Defending a similar thesis, Timothy O'Connor and Philip Woodward round off this collection with some thoughts on the implications of a multiverse for the Christian doctrine of the Incarnation. They rely heavily on the Leibnizian thought that God acts for reasons and not arbitrarily. If there are other "divine image bearing creatures" in need of redemption, then eschewing arbitrariness points toward multiple incarnations of God the Son. Other authors in this collection are attracted to the same Leibnizian thought, which is somewhat under-explored and under-justified. It is one thing to act without sufficient reason when such reasons are to be had, but another to act without sufficient reason when none is to be had.
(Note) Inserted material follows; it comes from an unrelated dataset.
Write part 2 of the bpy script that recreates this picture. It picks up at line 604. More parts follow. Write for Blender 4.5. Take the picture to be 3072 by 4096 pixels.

Some have inferred a multiverse from some principle of non-arbitrary divine action; O'Connor and Woodward are prompted to explore multiple incarnations. Though the exploration is worthwhile, so would be a more intense and direct exploration of the prompting principle. Why, for instance, does the non-arbitrariness principle warrant the expansion of universes created or the number of incarnations? Why couldn't the lack of good reasons to choose one thing over another show the limitation of the principle? One worry to be dispelled is that philosophical and theological problems are granted more plausibility than they ought to have, were the principle examined more directly.

This is a valuable collection of state-of-the-art essays on a timely topic. Each essay has material worth considering and each bibliography is a useful resource. I look forward to those working on the topics addressing some of the issues that newcomers may find to be barriers to entry to the philosophical and theological reflections contained in the book.